╔══

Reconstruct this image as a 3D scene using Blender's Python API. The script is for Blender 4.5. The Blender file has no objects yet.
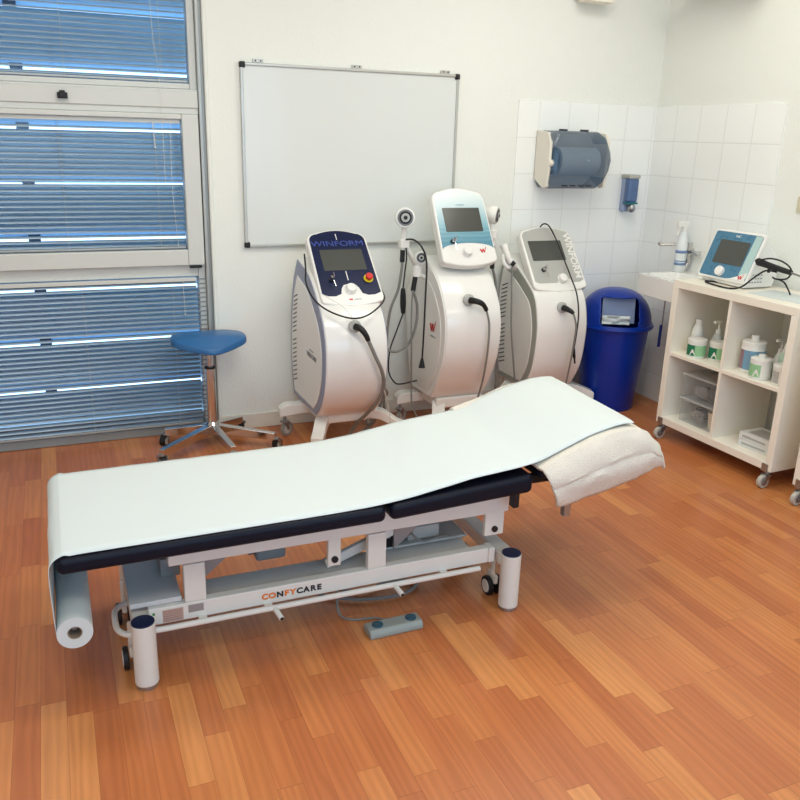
import bpy, bmesh, math, random
from mathutils import Vector, Matrix, noise
random.seed(7)
PI = math.pi
C = bpy.context.scene.collection
OFF = {}

# ------------------------------------------------------------------ helpers
def srgb(r, g, b):
    f = lambda c: (c/255/12.92) if c/255 <= .04045 else ((c/255+.055)/1.055)**2.4
    return (f(r), f(g), f(b), 1)

MATS = {}
def mat(name, col, rough=.5, metal=0, spec=.5, coat=0, trans=0, alpha=1, bump=None, ior=1.45):
    if name in MATS: return MATS[name]
    m = bpy.data.materials.new(name); m.use_nodes = True
    nt = m.node_tree; p = nt.nodes['Principled BSDF']
    p.inputs['Base Color'].default_value = srgb(*col)
    p.inputs['Roughness'].default_value = rough
    p.inputs['Metallic'].default_value = metal
    p.inputs['Specular IOR Level'].default_value = spec
    p.inputs['Coat Weight'].default_value = coat
    p.inputs['Transmission Weight'].default_value = trans
    p.inputs['Alpha'].default_value = alpha
    p.inputs['IOR'].default_value = ior
    tc = nt.nodes.new('ShaderNodeTexCoord')
    nz = nt.nodes.new('ShaderNodeTexNoise'); nz.inputs['Scale'].default_value = 40
    nt.links.new(tc.outputs['Object'], nz.inputs['Vector'])
    if bump:
        nz.inputs['Scale'].default_value = bump[0]; nz.inputs['Detail'].default_value = 4
        b = nt.nodes.new('ShaderNodeBump'); b.inputs['Strength'].default_value = bump[1]
        b.inputs['Distance'].default_value = bump[2]
        nt.links.new(nz.outputs['Fac'], b.inputs['Height'])
        nt.links.new(b.outputs['Normal'], p.inputs['Normal'])
    else:   # faint wear in the gloss
        mr = nt.nodes.new('ShaderNodeMapRange')
        mr.inputs['To Min'].default_value = max(0, rough-.03); mr.inputs['To Max'].default_value = min(1, rough+.03)
        nt.links.new(nz.outputs['Fac'], mr.inputs['Value']); nt.links.new(mr.outputs['Result'], p.inputs['Roughness'])
    MATS[name] = m
    return m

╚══

=== WORK TO COMPLETE ===
Exclude the images and reproduce the remaining data exactly.

=== EXERCISE RESPONSE ===
Reconstruct this image as a 3D scene using Blender's Python API. The script is for Blender 4.5. The Blender file has no objects yet.
import bpy, bmesh, math, random
from mathutils import Vector, Matrix, noise
random.seed(7)
PI = math.pi
C = bpy.context.scene.collection
OFF = {}

# ------------------------------------------------------------------ helpers
def srgb(r, g, b):
    f = lambda c: (c/255/12.92) if c/255 <= .04045 else ((c/255+.055)/1.055)**2.4
    return (f(r), f(g), f(b), 1)

MATS = {}
def mat(name, col, rough=.5, metal=0, spec=.5, coat=0, trans=0, alpha=1, bump=None, ior=1.45):
    if name in MATS: return MATS[name]
    m = bpy.data.materials.new(name); m.use_nodes = True
    nt = m.node_tree; p = nt.nodes['Principled BSDF']
    p.inputs['Base Color'].default_value = srgb(*col)
    p.inputs['Roughness'].default_value = rough
    p.inputs['Metallic'].default_value = metal
    p.inputs['Specular IOR Level'].default_value = spec
    p.inputs['Coat Weight'].default_value = coat
    p.inputs['Transmission Weight'].default_value = trans
    p.inputs['Alpha'].default_value = alpha
    p.inputs['IOR'].default_value = ior
    tc = nt.nodes.new('ShaderNodeTexCoord')
    nz = nt.nodes.new('ShaderNodeTexNoise'); nz.inputs['Scale'].default_value = 40
    nt.links.new(tc.outputs['Object'], nz.inputs['Vector'])
    if bump:
        nz.inputs['Scale'].default_value = bump[0]; nz.inputs['Detail'].default_value = 4
        b = nt.nodes.new('ShaderNodeBump'); b.inputs['Strength'].default_value = bump[1]
        b.inputs['Distance'].default_value = bump[2]
        nt.links.new(nz.outputs['Fac'], b.inputs['Height'])
        nt.links.new(b.outputs['Normal'], p.inputs['Normal'])
    else:   # faint wear in the gloss
        mr = nt.nodes.new('ShaderNodeMapRange')
        mr.inputs['To Min'].default_value = max(0, rough-.03); mr.inputs['To Max'].default_value = min(1, rough+.03)
        nt.links.new(nz.outputs['Fac'], mr.inputs['Value']); nt.links.new(mr.outputs['Result'], p.inputs['Roughness'])
    MATS[name] = m
    return m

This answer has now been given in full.